Three families move into a specially constructed house for six days of observation and advice from Byron, in the hope that she will help them to set their misbehaving youngsters on the straight and narrow. The house was built by committee, we learned in last week's first episode. It looks like the committee were playing with junior Lego at the time. Their giant Big Brother-style toy-box has two-way mirrors in all the rooms and strategically placed cameras.
Sadly, no mention is made of any penalty Byron might suffer if she doesn't succeed in transforming the monster children within the time limit. This is a serious omission. The show would be much more entertaining if the expert had something at stake.
Last week's "Day One" episode was a time for Byron to observe the families in all their dysfunctional glory.
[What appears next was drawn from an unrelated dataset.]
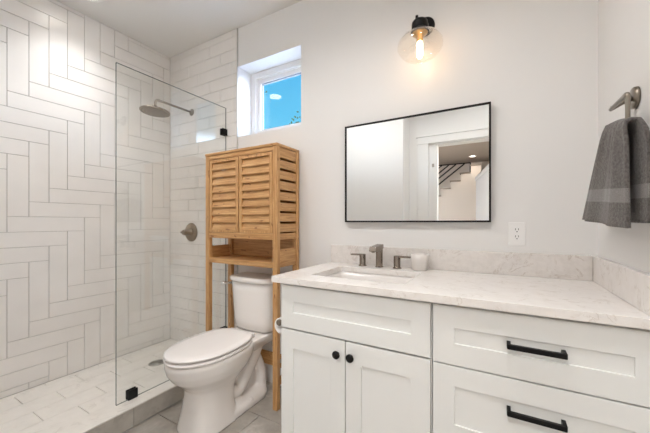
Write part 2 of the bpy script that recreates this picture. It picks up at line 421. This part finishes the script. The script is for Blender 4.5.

Some of the kids are big-time tantrum throwers, one won't eat properly, another won't sleep.
Byron and Winkelman watched them, wincing and tsk-ing gleefully. These two are the Susannah and Trinny of childcare.
Compulsory interventions were necessary. So was dishing the wayward parents a few home truths about their neuroses and negativities. There were tears before bedtime, most of them from the grown-ups.
The parents had their favourite things taken away from them: the indulgent baby talk and the wipes. "I want to see some messy, schloppy, messy, messy, mess," said Byron. She probably doesn't do the cleaning.
Other useful exercises conducted by the doctor included getting everyone drawing on a big piece of paper. The parents drew beds and dinners and one especially downtrodden soul produced a child with devil horns and a tail.
The psychologist interpreted these for us: the parents were obsessed with sleeping and eating and bad behaviour.
Her words of wisdom are not hard to grasp: "Life isn't all about clouds and bunnies and flowers. Do you see what I'm saying?" Byron's depth of the analysis and advice has you longing for the sophistications of Super Nanny Jo Frost's favourite mantra, "Unacceptable!"
The challenge for the viewer - if you can stand all that screaming and shouting in your living room without wanting to get up and give the box a good thump - is to sit through it without feeling judgmental or horribly smug. The child who refuses to eat solid food for dinner has no problems with crisps or chocolate. Mum and dad see no contradiction here or even a whiff of a infantile cunning. See? It's impossible to go for six seconds without sneering at the poor, deluded parents.